<<<<

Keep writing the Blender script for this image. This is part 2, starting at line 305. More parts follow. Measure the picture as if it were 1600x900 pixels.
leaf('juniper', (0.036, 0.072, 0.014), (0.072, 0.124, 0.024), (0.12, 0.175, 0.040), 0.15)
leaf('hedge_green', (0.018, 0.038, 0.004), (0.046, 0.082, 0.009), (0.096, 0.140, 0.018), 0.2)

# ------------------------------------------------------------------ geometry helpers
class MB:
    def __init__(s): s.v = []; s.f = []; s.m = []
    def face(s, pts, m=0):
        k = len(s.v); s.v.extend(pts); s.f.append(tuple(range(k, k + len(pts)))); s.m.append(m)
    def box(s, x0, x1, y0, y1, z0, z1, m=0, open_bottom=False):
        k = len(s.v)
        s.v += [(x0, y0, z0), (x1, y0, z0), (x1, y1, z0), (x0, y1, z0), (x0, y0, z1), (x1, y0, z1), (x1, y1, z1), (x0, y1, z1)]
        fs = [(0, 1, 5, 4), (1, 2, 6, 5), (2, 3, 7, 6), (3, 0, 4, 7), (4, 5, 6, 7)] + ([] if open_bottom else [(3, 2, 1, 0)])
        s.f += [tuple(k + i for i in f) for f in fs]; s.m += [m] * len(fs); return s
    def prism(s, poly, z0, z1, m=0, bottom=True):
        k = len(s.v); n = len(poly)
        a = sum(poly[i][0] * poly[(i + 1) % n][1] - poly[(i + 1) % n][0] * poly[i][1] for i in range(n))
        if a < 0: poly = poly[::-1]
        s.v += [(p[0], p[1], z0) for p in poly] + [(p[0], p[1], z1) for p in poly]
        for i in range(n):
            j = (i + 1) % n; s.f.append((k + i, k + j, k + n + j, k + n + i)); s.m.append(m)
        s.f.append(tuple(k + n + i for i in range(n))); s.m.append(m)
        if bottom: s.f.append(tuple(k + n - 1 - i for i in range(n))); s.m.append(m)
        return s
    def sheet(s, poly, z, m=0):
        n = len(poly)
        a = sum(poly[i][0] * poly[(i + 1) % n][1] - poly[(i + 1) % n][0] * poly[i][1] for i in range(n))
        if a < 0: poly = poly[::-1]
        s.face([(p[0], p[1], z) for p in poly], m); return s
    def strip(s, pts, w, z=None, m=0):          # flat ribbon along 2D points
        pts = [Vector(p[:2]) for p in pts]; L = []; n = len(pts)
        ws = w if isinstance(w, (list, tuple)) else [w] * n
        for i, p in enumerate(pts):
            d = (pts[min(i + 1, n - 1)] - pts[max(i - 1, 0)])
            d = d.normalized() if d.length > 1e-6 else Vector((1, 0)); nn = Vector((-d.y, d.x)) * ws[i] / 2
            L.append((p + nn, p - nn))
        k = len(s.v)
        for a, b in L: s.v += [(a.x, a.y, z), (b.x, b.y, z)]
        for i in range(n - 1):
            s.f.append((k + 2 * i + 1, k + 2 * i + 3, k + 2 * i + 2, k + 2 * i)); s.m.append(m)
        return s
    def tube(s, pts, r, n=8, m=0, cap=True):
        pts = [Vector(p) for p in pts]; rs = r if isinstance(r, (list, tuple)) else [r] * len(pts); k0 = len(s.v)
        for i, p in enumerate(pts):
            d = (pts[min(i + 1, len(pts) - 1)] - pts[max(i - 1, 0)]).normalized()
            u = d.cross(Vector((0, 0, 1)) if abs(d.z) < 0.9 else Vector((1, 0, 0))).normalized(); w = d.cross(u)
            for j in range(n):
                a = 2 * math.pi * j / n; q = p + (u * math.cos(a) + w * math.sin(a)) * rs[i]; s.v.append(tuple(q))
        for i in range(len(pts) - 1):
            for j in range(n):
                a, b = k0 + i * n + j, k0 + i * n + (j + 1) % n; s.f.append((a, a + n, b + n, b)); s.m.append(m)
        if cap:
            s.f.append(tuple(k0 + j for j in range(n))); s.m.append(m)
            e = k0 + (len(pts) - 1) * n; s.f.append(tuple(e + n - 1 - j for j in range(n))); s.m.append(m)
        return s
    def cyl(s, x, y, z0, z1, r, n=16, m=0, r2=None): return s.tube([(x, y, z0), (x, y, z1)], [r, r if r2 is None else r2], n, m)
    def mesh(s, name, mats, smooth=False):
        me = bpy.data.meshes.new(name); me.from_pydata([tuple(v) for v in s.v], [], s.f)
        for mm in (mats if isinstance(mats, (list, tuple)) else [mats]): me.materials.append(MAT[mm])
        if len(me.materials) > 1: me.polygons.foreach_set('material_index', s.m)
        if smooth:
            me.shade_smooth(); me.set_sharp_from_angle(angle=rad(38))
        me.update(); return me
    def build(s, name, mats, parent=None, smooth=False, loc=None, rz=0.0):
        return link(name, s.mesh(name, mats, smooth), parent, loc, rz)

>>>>

■ **Required task**:
Return the whole listing exactly, with every line included.

■ **Solution to this task**:
Keep writing the Blender script for this image. This is part 2, starting at line 305. More parts follow. Measure the picture as if it were 1600x900 pixels.
leaf('juniper', (0.036, 0.072, 0.014), (0.072, 0.124, 0.024), (0.12, 0.175, 0.040), 0.15)
leaf('hedge_green', (0.018, 0.038, 0.004), (0.046, 0.082, 0.009), (0.096, 0.140, 0.018), 0.2)

# ------------------------------------------------------------------ geometry helpers
class MB:
    def __init__(s): s.v = []; s.f = []; s.m = []
    def face(s, pts, m=0):
        k = len(s.v); s.v.extend(pts); s.f.append(tuple(range(k, k + len(pts)))); s.m.append(m)
    def box(s, x0, x1, y0, y1, z0, z1, m=0, open_bottom=False):
        k = len(s.v)
        s.v += [(x0, y0, z0), (x1, y0, z0), (x1, y1, z0), (x0, y1, z0), (x0, y0, z1), (x1, y0, z1), (x1, y1, z1), (x0, y1, z1)]
        fs = [(0, 1, 5, 4), (1, 2, 6, 5), (2, 3, 7, 6), (3, 0, 4, 7), (4, 5, 6, 7)] + ([] if open_bottom else [(3, 2, 1, 0)])
        s.f += [tuple(k + i for i in f) for f in fs]; s.m += [m] * len(fs); return s
    def prism(s, poly, z0, z1, m=0, bottom=True):
        k = len(s.v); n = len(poly)
        a = sum(poly[i][0] * poly[(i + 1) % n][1] - poly[(i + 1) % n][0] * poly[i][1] for i in range(n))
        if a < 0: poly = poly[::-1]
        s.v += [(p[0], p[1], z0) for p in poly] + [(p[0], p[1], z1) for p in poly]
        for i in range(n):
            j = (i + 1) % n; s.f.append((k + i, k + j, k + n + j, k + n + i)); s.m.append(m)
        s.f.append(tuple(k + n + i for i in range(n))); s.m.append(m)
        if bottom: s.f.append(tuple(k + n - 1 - i for i in range(n))); s.m.append(m)
        return s
    def sheet(s, poly, z, m=0):
        n = len(poly)
        a = sum(poly[i][0] * poly[(i + 1) % n][1] - poly[(i + 1) % n][0] * poly[i][1] for i in range(n))
        if a < 0: poly = poly[::-1]
        s.face([(p[0], p[1], z) for p in poly], m); return s
    def strip(s, pts, w, z=None, m=0):          # flat ribbon along 2D points
        pts = [Vector(p[:2]) for p in pts]; L = []; n = len(pts)
        ws = w if isinstance(w, (list, tuple)) else [w] * n
        for i, p in enumerate(pts):
            d = (pts[min(i + 1, n - 1)] - pts[max(i - 1, 0)])
            d = d.normalized() if d.length > 1e-6 else Vector((1, 0)); nn = Vector((-d.y, d.x)) * ws[i] / 2
            L.append((p + nn, p - nn))
        k = len(s.v)
        for a, b in L: s.v += [(a.x, a.y, z), (b.x, b.y, z)]
        for i in range(n - 1):
            s.f.append((k + 2 * i + 1, k + 2 * i + 3, k + 2 * i + 2, k + 2 * i)); s.m.append(m)
        return s
    def tube(s, pts, r, n=8, m=0, cap=True):
        pts = [Vector(p) for p in pts]; rs = r if isinstance(r, (list, tuple)) else [r] * len(pts); k0 = len(s.v)
        for i, p in enumerate(pts):
            d = (pts[min(i + 1, len(pts) - 1)] - pts[max(i - 1, 0)]).normalized()
            u = d.cross(Vector((0, 0, 1)) if abs(d.z) < 0.9 else Vector((1, 0, 0))).normalized(); w = d.cross(u)
            for j in range(n):
                a = 2 * math.pi * j / n; q = p + (u * math.cos(a) + w * math.sin(a)) * rs[i]; s.v.append(tuple(q))
        for i in range(len(pts) - 1):
            for j in range(n):
                a, b = k0 + i * n + j, k0 + i * n + (j + 1) % n; s.f.append((a, a + n, b + n, b)); s.m.append(m)
        if cap:
            s.f.append(tuple(k0 + j for j in range(n))); s.m.append(m)
            e = k0 + (len(pts) - 1) * n; s.f.append(tuple(e + n - 1 - j for j in range(n))); s.m.append(m)
        return s
    def cyl(s, x, y, z0, z1, r, n=16, m=0, r2=None): return s.tube([(x, y, z0), (x, y, z1)], [r, r if r2 is None else r2], n, m)
    def mesh(s, name, mats, smooth=False):
        me = bpy.data.meshes.new(name); me.from_pydata([tuple(v) for v in s.v], [], s.f)
        for mm in (mats if isinstance(mats, (list, tuple)) else [mats]): me.materials.append(MAT[mm])
        if len(me.materials) > 1: me.polygons.foreach_set('material_index', s.m)
        if smooth:
            me.shade_smooth(); me.set_sharp_from_angle(angle=rad(38))
        me.update(); return me
    def build(s, name, mats, parent=None, smooth=False, loc=None, rz=0.0):
        return link(name, s.mesh(name, mats, smooth), parent, loc, rz)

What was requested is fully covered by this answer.